**GIVEN DATA**
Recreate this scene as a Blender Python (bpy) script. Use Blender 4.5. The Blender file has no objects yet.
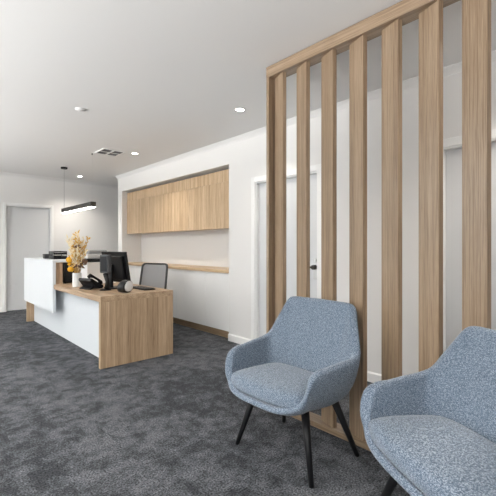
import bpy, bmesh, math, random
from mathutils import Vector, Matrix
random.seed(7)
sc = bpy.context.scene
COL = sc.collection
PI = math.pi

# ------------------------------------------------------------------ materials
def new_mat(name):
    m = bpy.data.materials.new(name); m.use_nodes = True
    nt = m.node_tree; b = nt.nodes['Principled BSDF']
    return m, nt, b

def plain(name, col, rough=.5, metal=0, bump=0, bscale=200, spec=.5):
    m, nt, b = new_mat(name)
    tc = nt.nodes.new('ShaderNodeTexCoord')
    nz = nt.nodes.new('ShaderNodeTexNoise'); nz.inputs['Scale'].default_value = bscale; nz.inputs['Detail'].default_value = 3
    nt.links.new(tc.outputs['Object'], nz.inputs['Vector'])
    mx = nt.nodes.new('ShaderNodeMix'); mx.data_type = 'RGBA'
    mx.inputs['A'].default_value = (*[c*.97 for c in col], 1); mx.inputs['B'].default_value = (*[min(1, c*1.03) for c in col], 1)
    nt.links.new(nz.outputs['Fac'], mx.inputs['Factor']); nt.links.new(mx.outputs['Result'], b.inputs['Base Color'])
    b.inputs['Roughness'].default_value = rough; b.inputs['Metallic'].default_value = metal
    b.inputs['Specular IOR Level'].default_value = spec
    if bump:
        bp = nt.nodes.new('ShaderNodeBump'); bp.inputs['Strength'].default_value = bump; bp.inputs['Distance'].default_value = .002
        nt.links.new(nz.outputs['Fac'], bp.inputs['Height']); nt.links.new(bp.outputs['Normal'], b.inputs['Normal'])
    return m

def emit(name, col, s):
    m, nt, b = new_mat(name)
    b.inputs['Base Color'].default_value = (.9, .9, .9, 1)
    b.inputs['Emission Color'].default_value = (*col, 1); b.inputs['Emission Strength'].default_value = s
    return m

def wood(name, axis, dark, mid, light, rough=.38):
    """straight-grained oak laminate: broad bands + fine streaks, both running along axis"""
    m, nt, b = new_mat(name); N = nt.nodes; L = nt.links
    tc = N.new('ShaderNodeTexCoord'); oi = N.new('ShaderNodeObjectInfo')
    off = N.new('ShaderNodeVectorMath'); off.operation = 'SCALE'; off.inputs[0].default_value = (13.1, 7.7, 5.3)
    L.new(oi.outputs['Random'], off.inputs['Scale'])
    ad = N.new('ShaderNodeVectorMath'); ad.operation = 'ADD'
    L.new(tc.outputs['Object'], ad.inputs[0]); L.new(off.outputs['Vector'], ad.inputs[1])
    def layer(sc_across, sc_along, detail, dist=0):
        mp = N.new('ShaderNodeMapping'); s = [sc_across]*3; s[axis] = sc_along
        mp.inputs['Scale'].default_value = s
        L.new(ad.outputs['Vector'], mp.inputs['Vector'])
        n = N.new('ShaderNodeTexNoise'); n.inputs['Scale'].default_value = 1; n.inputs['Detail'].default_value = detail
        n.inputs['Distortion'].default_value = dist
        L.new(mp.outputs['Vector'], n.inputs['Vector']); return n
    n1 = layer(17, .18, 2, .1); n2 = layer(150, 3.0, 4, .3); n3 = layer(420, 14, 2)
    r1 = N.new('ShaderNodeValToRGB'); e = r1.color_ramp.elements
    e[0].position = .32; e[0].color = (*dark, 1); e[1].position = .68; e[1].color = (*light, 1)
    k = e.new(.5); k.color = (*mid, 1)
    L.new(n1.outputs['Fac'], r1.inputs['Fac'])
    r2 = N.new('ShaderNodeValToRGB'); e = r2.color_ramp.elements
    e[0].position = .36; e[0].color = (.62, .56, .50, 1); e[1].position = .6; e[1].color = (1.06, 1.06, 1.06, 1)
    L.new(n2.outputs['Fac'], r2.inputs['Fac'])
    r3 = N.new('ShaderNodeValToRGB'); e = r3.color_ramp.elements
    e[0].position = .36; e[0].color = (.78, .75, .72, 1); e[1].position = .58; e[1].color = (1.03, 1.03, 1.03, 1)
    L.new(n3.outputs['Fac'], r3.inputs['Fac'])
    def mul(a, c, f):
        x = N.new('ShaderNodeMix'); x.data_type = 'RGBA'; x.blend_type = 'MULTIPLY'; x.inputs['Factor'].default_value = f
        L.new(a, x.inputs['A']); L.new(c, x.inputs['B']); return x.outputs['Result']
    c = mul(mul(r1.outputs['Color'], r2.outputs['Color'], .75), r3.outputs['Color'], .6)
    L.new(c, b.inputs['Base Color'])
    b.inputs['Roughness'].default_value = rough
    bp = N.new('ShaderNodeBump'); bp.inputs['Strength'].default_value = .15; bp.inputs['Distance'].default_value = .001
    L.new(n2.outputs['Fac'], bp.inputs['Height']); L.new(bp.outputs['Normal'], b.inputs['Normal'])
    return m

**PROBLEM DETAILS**
Write out each line of the listing above, exactly, from its first line to the line holding "return m, nt, b", inclusive. Skip the pictures.

**SOLUTION TO THE PROBLEM**
Recreate this scene as a Blender Python (bpy) script. Use Blender 4.5. The Blender file has no objects yet.
import bpy, bmesh, math, random
from mathutils import Vector, Matrix
random.seed(7)
sc = bpy.context.scene
COL = sc.collection
PI = math.pi

# ------------------------------------------------------------------ materials
def new_mat(name):
    m = bpy.data.materials.new(name); m.use_nodes = True
    nt = m.node_tree; b = nt.nodes['Principled BSDF']
    return m, nt, b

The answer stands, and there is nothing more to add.